South Africa played no part in the first two Rugby World Cups, due to the apartheid boycott of the Sixties, Seventies and Eighties, but the side returned from isolation and promptly won the 1995 World Cup.


The Springboks were readmitted into world sport after apartheid was dismantled in 1992, and didn't quite find the going easy. Though there was plenty of support for the side, political and racial tensions overshadowed initial losses on the field. Racism has reared its ugly head in South Africa's sporting culture, be it rugby or cricket, with strong claims from insiders of an underlying prejudice.


A predominantly white, Afrikaners rugby squad has had its share of problems. Chester Williams, the only black player in the successful 1995 squad, published a book, A Biography of Courage, which spoke of his isolation from teammates. Critics dismissed his claims as false, but the smoke signals had been fanned. Geo Cronje's expulsion from the squad, on the grounds that he refused to share a room with a black teammate, plunged South Africa into crisis on the eve of the 2003 World Cup. Many felt Cronje perhaps held a firm belief in racial supremacy since childhood, and that he was possibly entrenched in a personal animosity from which he could not remove himself. Whatever the reasons, this incident represented South African rugby in a light from which it hadn't really tried to free itself.


South African rugby has a quota system - a requirement that a certain number of players in every team, from the minors to the national, should be black. It is one that has not been embraced by all, and continues to be problematic. Many have claimed it is the singular reason for South Africa's decline at the international level, but there are clearly other issues at hand. South Africa's domestic structure was restructured, with a regionalizing of the club system that included combining the strongest teams. It was move that did not go down well in all quarters, as many saw players scrambling for clubs with the biggest payroll.


Even the stirring image of Nelson Mandela, wearing a green and gold jersey, presenting the 1995 trophy to the Springboks has been criticized as a sham, such is the prejudice that runs deep in the country.


The Springboks have played tough, competitive rugby since the 1995 World Cup, though not always with the desired results. In 1999, they finished third, with victories over England and the All Blacks. Big defeats against England, France and Scotland preceded their 2003 World Cup campaign, and after the tournament the Springboks found themselves striving to erase the racist tag once again. It is one that they've continued to go, no matter what the results on the field have been.


On October 20, 2007 South Africa lifted the World Cup for the second time in their history, ending England's reign as world champions.
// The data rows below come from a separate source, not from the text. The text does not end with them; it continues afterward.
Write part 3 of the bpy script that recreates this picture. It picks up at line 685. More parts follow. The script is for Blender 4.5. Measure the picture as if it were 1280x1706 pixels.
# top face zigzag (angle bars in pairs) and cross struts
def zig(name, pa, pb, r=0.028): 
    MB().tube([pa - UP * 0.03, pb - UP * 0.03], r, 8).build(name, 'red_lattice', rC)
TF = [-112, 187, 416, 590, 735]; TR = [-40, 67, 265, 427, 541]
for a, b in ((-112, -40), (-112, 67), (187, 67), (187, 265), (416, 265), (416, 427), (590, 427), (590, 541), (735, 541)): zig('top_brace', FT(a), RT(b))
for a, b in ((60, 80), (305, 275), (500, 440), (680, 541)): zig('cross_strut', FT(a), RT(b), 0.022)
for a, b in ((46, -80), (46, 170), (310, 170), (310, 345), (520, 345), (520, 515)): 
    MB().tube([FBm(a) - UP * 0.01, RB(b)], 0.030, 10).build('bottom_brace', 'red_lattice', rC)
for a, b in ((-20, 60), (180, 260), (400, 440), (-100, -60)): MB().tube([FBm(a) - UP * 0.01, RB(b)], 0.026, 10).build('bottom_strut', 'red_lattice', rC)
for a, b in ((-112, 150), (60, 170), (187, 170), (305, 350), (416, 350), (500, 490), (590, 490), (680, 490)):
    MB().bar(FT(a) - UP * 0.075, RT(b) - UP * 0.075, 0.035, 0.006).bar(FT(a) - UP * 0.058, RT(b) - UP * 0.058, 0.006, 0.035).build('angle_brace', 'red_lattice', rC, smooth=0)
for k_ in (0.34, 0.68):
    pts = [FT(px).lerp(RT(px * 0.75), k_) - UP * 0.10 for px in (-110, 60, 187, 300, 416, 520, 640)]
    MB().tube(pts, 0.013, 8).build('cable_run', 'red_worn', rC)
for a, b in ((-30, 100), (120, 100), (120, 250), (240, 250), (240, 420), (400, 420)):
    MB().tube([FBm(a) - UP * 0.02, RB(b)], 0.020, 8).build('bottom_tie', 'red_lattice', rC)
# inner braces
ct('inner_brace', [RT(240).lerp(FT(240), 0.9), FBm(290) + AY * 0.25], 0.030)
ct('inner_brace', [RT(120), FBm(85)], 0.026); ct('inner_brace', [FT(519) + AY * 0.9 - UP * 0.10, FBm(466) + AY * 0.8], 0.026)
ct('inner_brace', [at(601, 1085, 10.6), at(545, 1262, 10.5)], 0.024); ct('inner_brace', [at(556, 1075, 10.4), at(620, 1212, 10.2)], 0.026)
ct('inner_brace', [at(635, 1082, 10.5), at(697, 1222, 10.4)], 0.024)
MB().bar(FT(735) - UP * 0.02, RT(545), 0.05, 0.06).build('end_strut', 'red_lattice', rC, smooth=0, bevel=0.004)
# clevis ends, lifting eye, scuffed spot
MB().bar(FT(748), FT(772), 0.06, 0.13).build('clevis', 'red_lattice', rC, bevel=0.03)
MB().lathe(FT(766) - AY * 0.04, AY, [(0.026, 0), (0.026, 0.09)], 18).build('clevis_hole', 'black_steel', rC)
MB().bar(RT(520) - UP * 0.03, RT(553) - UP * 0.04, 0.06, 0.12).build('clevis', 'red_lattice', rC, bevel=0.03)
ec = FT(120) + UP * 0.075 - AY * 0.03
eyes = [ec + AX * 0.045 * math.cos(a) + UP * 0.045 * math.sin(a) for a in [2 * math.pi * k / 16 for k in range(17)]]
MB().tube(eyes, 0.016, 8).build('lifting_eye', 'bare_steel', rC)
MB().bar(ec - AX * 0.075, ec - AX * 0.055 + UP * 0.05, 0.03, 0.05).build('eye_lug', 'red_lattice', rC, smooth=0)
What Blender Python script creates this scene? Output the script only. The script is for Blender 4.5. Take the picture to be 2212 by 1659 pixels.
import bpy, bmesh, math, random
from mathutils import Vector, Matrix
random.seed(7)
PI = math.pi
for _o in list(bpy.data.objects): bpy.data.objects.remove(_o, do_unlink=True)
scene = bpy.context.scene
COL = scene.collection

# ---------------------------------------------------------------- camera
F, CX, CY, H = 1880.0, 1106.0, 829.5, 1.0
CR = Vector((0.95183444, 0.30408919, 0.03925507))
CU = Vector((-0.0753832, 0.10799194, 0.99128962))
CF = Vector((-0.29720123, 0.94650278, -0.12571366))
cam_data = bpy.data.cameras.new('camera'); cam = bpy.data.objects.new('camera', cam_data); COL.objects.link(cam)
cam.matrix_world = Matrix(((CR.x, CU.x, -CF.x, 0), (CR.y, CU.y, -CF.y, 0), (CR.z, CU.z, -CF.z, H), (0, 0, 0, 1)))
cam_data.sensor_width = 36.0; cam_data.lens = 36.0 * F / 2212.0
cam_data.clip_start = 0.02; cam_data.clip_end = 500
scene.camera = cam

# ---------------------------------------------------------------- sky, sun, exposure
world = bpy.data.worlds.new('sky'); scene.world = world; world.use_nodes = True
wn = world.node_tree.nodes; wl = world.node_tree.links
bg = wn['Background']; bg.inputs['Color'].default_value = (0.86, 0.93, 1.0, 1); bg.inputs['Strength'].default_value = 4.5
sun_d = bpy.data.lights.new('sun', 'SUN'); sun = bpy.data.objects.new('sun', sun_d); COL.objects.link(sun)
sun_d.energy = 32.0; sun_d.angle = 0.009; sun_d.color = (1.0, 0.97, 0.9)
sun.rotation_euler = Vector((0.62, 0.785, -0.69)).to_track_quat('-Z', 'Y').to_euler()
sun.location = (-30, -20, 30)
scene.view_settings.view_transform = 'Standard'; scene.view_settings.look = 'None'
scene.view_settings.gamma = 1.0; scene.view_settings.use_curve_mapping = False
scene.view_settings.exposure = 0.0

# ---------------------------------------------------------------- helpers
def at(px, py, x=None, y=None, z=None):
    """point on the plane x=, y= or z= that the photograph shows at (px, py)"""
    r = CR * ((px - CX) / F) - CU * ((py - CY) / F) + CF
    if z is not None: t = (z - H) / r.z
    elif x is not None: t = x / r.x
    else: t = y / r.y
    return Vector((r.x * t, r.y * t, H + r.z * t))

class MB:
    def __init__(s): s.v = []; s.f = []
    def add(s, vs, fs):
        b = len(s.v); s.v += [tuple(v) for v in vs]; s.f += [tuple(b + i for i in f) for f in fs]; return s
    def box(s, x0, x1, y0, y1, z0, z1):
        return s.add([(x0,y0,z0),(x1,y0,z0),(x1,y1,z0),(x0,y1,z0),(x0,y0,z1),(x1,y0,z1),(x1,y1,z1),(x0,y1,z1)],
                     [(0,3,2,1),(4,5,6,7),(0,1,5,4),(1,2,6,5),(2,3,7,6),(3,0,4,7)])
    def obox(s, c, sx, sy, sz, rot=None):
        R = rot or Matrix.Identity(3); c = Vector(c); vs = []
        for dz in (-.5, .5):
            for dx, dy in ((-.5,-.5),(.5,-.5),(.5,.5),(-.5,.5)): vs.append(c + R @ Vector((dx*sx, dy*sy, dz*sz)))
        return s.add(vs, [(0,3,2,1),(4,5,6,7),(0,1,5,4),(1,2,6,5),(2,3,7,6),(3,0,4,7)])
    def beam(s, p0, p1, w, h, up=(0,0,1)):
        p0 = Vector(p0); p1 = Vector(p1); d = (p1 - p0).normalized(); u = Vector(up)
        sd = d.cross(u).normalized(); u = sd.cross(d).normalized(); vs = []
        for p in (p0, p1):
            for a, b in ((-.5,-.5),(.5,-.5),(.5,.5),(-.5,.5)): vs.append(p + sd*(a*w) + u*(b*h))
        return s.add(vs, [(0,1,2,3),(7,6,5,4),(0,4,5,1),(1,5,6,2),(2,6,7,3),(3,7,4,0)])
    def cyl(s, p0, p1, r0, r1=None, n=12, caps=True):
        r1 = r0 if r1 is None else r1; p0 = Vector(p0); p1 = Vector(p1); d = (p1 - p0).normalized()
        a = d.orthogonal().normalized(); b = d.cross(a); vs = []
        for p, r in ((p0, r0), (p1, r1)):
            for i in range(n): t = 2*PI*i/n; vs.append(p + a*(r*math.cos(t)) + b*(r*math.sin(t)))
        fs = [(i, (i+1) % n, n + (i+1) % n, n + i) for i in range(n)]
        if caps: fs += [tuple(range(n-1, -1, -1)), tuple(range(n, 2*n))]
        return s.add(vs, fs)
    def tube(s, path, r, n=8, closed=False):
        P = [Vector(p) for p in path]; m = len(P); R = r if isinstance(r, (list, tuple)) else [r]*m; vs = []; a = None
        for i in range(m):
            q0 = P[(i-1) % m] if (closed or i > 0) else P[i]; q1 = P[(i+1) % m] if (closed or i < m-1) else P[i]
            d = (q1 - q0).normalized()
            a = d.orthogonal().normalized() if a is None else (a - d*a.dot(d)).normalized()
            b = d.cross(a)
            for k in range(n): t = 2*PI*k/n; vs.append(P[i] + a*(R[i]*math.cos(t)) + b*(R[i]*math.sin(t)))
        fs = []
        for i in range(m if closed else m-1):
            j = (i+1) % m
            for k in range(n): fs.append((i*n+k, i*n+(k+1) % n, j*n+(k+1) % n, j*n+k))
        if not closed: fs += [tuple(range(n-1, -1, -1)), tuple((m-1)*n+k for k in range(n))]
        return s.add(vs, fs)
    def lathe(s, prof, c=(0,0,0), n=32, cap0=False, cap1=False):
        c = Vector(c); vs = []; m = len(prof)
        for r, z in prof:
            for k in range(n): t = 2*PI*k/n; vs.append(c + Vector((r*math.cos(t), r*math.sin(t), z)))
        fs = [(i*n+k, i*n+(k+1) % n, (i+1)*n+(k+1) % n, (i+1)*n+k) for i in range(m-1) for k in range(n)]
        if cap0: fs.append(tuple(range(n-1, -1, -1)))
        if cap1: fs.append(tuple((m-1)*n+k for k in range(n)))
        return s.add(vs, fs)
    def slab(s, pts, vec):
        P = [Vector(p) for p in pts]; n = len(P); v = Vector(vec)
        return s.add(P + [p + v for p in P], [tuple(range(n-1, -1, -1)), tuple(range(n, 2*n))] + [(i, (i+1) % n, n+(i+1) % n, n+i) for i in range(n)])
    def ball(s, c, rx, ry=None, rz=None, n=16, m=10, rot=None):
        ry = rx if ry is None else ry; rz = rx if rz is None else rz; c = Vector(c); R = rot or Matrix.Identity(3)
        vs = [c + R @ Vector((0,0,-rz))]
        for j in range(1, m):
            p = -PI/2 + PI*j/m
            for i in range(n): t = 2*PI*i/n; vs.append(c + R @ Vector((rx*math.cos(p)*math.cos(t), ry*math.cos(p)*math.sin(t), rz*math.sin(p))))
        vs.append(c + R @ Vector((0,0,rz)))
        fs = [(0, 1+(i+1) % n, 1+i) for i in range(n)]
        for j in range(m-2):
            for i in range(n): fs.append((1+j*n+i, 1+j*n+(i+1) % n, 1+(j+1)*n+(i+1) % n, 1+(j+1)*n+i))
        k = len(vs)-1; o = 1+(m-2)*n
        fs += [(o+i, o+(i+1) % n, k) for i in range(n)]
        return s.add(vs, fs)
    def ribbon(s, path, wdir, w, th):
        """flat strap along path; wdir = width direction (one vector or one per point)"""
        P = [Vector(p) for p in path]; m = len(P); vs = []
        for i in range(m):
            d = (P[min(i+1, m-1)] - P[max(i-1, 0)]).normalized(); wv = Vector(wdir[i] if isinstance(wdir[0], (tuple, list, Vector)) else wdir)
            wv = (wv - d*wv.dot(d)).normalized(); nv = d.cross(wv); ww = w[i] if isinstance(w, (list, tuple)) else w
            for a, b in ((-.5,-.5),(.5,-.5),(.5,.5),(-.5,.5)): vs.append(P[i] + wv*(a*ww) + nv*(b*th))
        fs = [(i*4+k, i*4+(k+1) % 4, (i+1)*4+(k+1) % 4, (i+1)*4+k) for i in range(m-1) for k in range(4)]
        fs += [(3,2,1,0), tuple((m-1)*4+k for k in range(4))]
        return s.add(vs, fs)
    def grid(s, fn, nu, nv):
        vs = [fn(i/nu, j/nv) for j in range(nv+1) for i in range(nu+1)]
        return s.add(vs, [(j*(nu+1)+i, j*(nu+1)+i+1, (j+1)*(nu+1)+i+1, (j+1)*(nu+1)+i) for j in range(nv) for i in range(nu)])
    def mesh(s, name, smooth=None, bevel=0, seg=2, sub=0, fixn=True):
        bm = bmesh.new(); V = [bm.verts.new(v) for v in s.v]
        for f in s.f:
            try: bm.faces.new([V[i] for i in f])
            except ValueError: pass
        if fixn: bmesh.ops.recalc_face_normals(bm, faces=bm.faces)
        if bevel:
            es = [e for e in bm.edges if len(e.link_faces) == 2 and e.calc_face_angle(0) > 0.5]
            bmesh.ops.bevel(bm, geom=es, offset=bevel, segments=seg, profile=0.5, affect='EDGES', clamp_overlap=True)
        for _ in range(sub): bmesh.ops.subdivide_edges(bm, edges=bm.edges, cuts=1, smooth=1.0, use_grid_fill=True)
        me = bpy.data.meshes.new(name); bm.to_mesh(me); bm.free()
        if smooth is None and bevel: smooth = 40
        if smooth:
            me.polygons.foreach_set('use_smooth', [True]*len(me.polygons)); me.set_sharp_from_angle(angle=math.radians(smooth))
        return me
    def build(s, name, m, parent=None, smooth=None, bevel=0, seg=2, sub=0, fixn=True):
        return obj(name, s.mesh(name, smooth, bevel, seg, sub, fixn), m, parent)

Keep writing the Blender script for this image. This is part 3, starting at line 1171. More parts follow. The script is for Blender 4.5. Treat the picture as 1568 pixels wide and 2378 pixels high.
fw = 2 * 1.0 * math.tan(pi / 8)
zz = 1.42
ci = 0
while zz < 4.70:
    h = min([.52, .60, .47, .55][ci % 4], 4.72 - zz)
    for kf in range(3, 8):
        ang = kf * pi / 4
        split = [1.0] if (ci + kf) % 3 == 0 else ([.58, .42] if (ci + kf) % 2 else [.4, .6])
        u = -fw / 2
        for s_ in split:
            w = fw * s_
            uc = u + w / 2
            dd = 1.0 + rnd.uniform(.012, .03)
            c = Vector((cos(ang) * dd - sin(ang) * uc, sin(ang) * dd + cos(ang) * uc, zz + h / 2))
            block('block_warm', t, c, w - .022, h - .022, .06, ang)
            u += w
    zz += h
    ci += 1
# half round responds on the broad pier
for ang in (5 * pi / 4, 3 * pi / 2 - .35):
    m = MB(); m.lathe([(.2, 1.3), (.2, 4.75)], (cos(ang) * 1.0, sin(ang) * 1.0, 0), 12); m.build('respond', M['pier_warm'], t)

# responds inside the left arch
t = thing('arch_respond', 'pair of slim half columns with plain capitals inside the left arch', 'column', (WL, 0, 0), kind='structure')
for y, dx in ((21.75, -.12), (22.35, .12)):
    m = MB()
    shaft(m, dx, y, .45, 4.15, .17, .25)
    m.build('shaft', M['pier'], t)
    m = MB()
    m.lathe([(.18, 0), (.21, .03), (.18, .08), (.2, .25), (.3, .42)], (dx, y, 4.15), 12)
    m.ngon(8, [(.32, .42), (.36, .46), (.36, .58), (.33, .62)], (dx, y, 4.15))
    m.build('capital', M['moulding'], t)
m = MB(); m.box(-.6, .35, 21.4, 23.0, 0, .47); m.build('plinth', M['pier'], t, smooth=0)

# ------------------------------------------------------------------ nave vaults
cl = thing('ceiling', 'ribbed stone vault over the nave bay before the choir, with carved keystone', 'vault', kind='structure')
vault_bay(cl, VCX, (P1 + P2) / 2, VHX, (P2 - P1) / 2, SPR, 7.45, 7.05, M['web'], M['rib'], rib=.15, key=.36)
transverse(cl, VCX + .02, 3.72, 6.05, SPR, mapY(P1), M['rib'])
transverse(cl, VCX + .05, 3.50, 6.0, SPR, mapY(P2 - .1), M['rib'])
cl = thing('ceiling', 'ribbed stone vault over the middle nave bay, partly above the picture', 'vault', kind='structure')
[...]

In front of a packed Stade de France in Paris the Springboks turned in an exemplary game against an in-form England to lift the Webb Ellis Trophy 15-6.


In early November South Africa's sports minister, Makhenkesi Stofile, ruled out any further use of racial quotas in South African sport. Before the Rugby World Cup there was proposed legislation that at least 25% of every Springbok match-day 22 would be players of colour, but Stofile scrapped all that. The announcement was music to the ears of South African rugby fans who had feared the break-up of their World Cup-winning team in the months and years ahead.